A year since my emancipation

Exactly one year ago today I was laid off from my former job as manager of groupware services for a global company. I was incredibly sad about it at the time but I tried to put a good game face on it. I was one of the first 20 employees in the U.S. and helped build to over 250 over five years when I was eventually part of the RIF. It was hard to be forced out of a place that I had been such a part of building.

I figured that finding a new job would be fairly easy. I had skills and certifications in both administering and developing for Domino, knew HTML development, a little flash, and had a very deep understanding of messaging infrastructure and everything that goes along with it.

But it wasn’t easy. It was damn hard. In 1999 I didn’t go a week without several calls from recruiters trying to lure me away. Now there were no calls. I was sending out what seemed like an endless stream of resumes, and getting few bites.

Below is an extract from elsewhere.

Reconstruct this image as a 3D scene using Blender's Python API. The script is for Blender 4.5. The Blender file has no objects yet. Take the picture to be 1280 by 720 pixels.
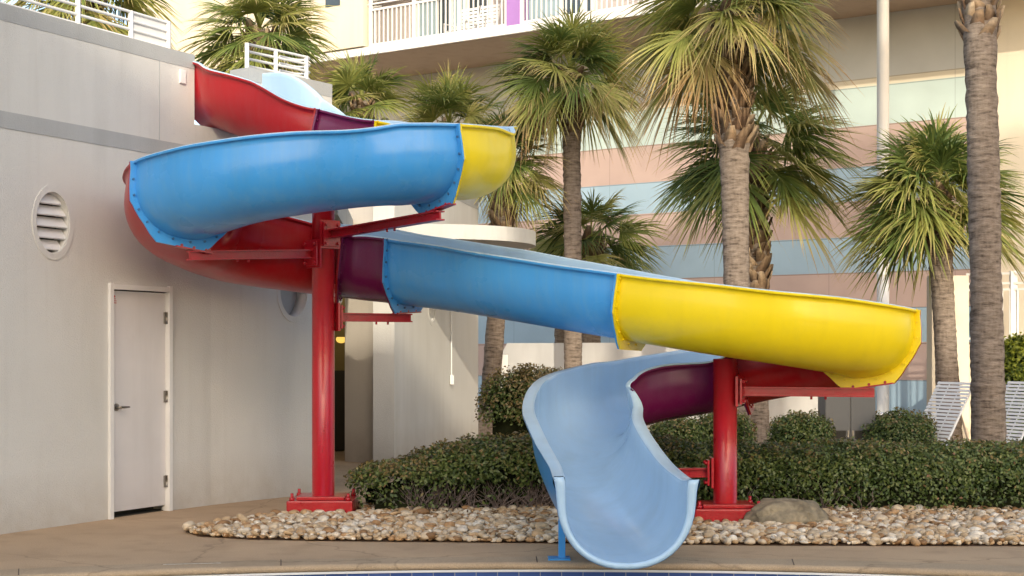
import bpy, bmesh, math, random
import numpy as np
from mathutils import Vector, Matrix, Euler

random.seed(7); rng = np.random.default_rng(11)
R = math.radians
scene = bpy.context.scene
col = scene.collection
F = 1778.0; EYE = 1.5
def pt(px, D, py=None, z=0.0):
    """a place seen at photo column px, D metres out (height from row py or z)"""
    if py is not None: z = EYE - (py - 440.0) / F * D
    return Vector(((px - 640.0) / F * D, D, z))

# ------------------------------------------------------------------ materials
def mat(name, color, rough=0.6, var=0.12, scale=6.0, bump=0.0, bscale=60.0, spec=0.5, metal=0.0, stain=0.0, coat=0.0):
    m = bpy.data.materials.new(name); m.use_nodes = True
    nt = m.node_tree; N = nt.nodes; L = nt.links
    b = N['Principled BSDF']
    b.inputs['Roughness'].default_value = rough; b.inputs['Metallic'].default_value = metal
    b.inputs['Specular IOR Level'].default_value = spec
    b.inputs['Coat Weight'].default_value = coat; b.inputs['Coat Roughness'].default_value = 0.12
    tc = N.new('ShaderNodeTexCoord')
    n1 = N.new('ShaderNodeTexNoise'); n1.inputs['Scale'].default_value = scale; n1.inputs['Detail'].default_value = 6
    L.new(tc.outputs['Object'], n1.inputs['Vector'])
    r = N.new('ShaderNodeMapRange'); r.inputs[1].default_value = .25; r.inputs[2].default_value = .75
    r.inputs[3].default_value = 1 - var; r.inputs[4].default_value = 1 + var
    L.new(n1.outputs['Fac'], r.inputs[0])
    mul = N.new('ShaderNodeVectorMath'); mul.operation = 'SCALE'; mul.inputs[0].default_value = color[:3]
    L.new(r.outputs[0], mul.inputs['Scale'])
    out = mul.outputs[0]
    if stain:
        n2 = N.new('ShaderNodeTexNoise'); n2.inputs['Scale'].default_value = 1.1; n2.inputs['Detail'].default_value = 9
        mp = N.new('ShaderNodeMapping'); mp.inputs['Scale'].default_value = (3.0, 3.0, .5)
        L.new(tc.outputs['Object'], mp.inputs[0]); L.new(mp.outputs[0], n2.inputs['Vector'])
        r2 = N.new('ShaderNodeMapRange'); r2.inputs[1].default_value = .5; r2.inputs[2].default_value = .75
        r2.inputs[3].default_value = 0; r2.inputs[4].default_value = stain
        L.new(n2.outputs['Fac'], r2.inputs[0])
        mx = N.new('ShaderNodeMix'); mx.data_type = 'RGBA'; mx.inputs['B'].default_value = (color[0]*.45, color[1]*.42, color[2]*.38, 1)
        L.new(r2.outputs[0], mx.inputs['Factor']); L.new(out, mx.inputs['A']); out = mx.outputs['Result']
    L.new(out, b.inputs['Base Color'])
    r3 = N.new('ShaderNodeMapRange'); r3.inputs[3].default_value = max(0, rough - .08); r3.inputs[4].default_value = min(1, rough + .08)
    L.new(n1.outputs['Fac'], r3.inputs[0]); L.new(r3.outputs[0], b.inputs['Roughness'])
    if bump:
        n3 = N.new('ShaderNodeTexNoise'); n3.inputs['Scale'].default_value = bscale; n3.inputs['Detail'].default_value = 5
        L.new(tc.outputs['Object'], n3.inputs['Vector'])
        bp = N.new('ShaderNodeBump'); bp.inputs['Strength'].default_value = bump; bp.inputs['Distance'].default_value = .01
        L.new(n3.outputs['Fac'], bp.inputs['Height']); L.new(bp.outputs[0], b.inputs['Normal'])
    return m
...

But I kept at it, and after three months of unemployment I found my current job.

Wow, what a difference. I am now at a place that values employees. The owners say “Hi” and actually know your name, and when they ask how you are doing, they really want to know. Also, there’s no longer the dread and black cloud of potential layoffs that I had always lived with at the previous place. My current gig utilizes Notes and Domino in ways I had only dreamed of, and my hardware that will be hosting Workplace Services Express is on the way.

One year later I’m in a much happier, low-stress, Domino-heavy work environment. These people get it. I love the folks I work with, and am learning new things all the time. Money isn’t everything. There’s a lot to be said for the quality of life you lead, and my quality has increased ten-fold.

I write this to remind myself that when things look bleak, keep at it, better things are ahead.

I want to thank again three guys who really helped me out during the difficult months last year. Bruce, Tom and especially John. Thanks guys. Your IM conversations to talk me off the ledge, support and kind words helped me get through. Much appreciation.

Now I don’t look at last year as a RIF, it was my Emancipation.